About

Critical Encounters is a design research practice led by Mahwish Khalil dedicated to exploring and challenging cultural, social, and political dimensions of climate change. Rooted in interdisciplinary inquiry, the practice investigates how histories of colonialism, displacement, infrastructural failure, and environmental transformation shape the lived experiences and imaginaries of communities facing climate crisis. 

Through collaborative, narrative-driven research and design interventions, Critical Encounters seeks to surface marginalized voices, disrupt dominant development paradigms, and propose pluralistic, context-sensitive approaches to climate and urban futures. By engaging with time, memory, and spatial justice, the practice aims to foster new imaginaries of coexistence in a rapidly shifting landscape.




Mahwish Khalil is a Pakistani architectural designer and interdisciplinary researcher currently based in Upstate New York. She teaches at Syracuse University and is leading a design research practice called Critical Encounters.

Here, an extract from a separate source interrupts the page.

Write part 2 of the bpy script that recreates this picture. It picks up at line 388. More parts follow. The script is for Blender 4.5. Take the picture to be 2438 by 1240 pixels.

Through storytelling, architecture, and spatial analysis, she proposes alternate imaginaries for the built environment challenging fixed notions of edges, boundaries, and movement. 

She has received several grants, including the AKPIA Travel Grant (2023) and the CAMIT Seed Grant (2024). Her work has been featured across several exhibitions and platforms, such as Iraq: Beyond the Two Rivers, Amidst Four Works, Entwined: Land & Us, the Journal of Architectural Education, and the 19th International Venice Architecture Biennale. Her writing has been published in Urban Assemblage: The City as Architecture, POOL AUD, and Silt Magazine

Mahwish received a Master of Science in Architecture Studies (SMArchS) from the Massachusetts Institute of Technology and a Bachelor of Architecture (BArch) with Distinction from Beaconhouse National University.